Power/Performance Bits: March 3

Black phosphorus photodetectors

Phosphorus, a highly reactive element commonly found in match heads, tracer bullets, and fertilizers, can be turned into a stable crystalline form known as black phosphorus. In a new study, researchers from the University of Minnesota used an ultrathin black phosphorus film 20 atoms thick to demonstrate high-speed data communication on nanoscale optical circuits.

In the team’s study, the black phosphorus photodetectors showed improvement in efficiency over comparable devices using graphene and rivaled that of comparable devices made of germanium. As a bonus, black phosphorus and other two-dimensional materials can be grown separately and transferred onto any material, making them more versatile than germanium.

The high performance photodetector uses a few layers of black phosphorus (red atoms) to sense light in the waveguide (green material). Graphene (gray atoms) is also used to tune the performance. (Source: University of Minnesota College of Science and Engineering)

Black phosphorus also has a widely-tunable band gap that varies depending on how many layers are stacked together, and can absorb light in the visible range as well as in the infrared. This large degree of tunability makes black phosphorus a unique material that can be used for a wide range of applications from chemical sensing to optical communication.

Additionally, black phosphorus is a direct-band semiconductor, so it has the potential to efficiently convert electrical signals back into light. Combined with its high performance photodetection abilities, black phosphorus could also be used to generate light in an optical circuit, making it a one-stop solution for on-chip optical communication.

Silicon nanofiber electrodes

Researchers at the University of California developed a novel paper-like material for lithium-ion batteries. The material, composed of sponge-like silicon nanofibers more than 100 times thinner than human hair, has potential to boost by several times the amount of energy that can be delivered per unit weight of the battery.

Conventionally produced lithium-ion battery anodes are made using copper foil coated with a mixture of graphite, a conductive additive, and a polymer binder. The researchers, suspecting the performance of graphite has been nearly tapped out, started experimenting with other materials. They focused on silicon, which has a specific capacity, or electrical charge per unit weight of the battery, nearly 10 times higher than graphite.

The problem with silicon is that is suffers from significant volume expansion, which can quickly degrade the battery. The silicon nanofiber structure created by the team circumvents this issue and allows the battery to be cycled hundreds of times without significant degradation.
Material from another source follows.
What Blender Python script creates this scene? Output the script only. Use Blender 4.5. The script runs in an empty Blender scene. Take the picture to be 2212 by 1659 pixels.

Scanning electron microscope images of (a) SiO2 nanofibers after drying, (b) SiO2 nanofibers under high magnification (c) silicon nanofibers after etching, and (d) silicon nanofibers under high magnification. (Source: UC Riverside)

The nanofibers were produced using a technique known as electrospinning, whereby 20,000 to 40,000 volts are applied between a rotating drum and a nozzle, which emits a solution composed mainly of tetraethyl orthosilicate. They were then exposed to magnesium vapor to produce the sponge-like silicon fiber structure.

The researchers’ future work involves implementing the silicon nanofibers into a pouch cell format lithium-ion battery.

Dendrite-erasing electrolyte

Researchers from the Department of Energy’s Pacific Northwest National Laboratory discovered a new electrolyte for lithium batteries that eliminates dendrites – the microscopic, pin-like fibers that cause rechargeable batteries to short circuit – while also enabling batteries to be highly efficient and carry a large amount of electric current.

Anticipating graphite anodes could be near their peak energy capacity, the team at PNNL took another look at older rechargeable battery designs. Seeking to develop an electrolyte that worked well in batteries with a high-capacity lithium anode, they noted others had some success with electrolytes with high salt concentrations and decided to use large amounts of the lithium bis(fluorosulfonyl)imide salt they were considering. To make the electrolyte, they added the salt to the solvent dimethoxyethane.

The researchers built a circular test cell that was slightly smaller than a quarter. The cell used the new electrolyte and a lithium anode. Instead of growing dendrites, the anode developed a thin, relatively smooth layer of lithium nodules that didn’t short-circuit the battery. After 1,000 repeated charge and discharge cycles, the test cell retained 98.4 percent of its initial energy while carrying 4 milliAmps of electrical current per square centimeter of area.

Two scanning electron microscope images that illustrate how a traditional electrolyte can cause dendrite growth (a, left), while PNNL’s new electrolyte instead causes the growth of smooth nodules that don’t short-circuit batteries (b, right). (Source: PNNL)

The new electrolyte’s high efficiency could also open the door for an anode-free battery. An electrolyte with more than 99 percent efficiency means there’s potential to create a battery that only has a negative current collector, without an active material coating, on the anode side.

The electrolyte needs to be refined before it’s ready for mainstream use, however. The team is evaluating various additives to further enhance their electrolyte so a lithium battery using it could achieve more than 99.9 percent efficiency, the level needed for commercial adoption.  They are also examining which cathode materials would work best in combination with their new electrolyte.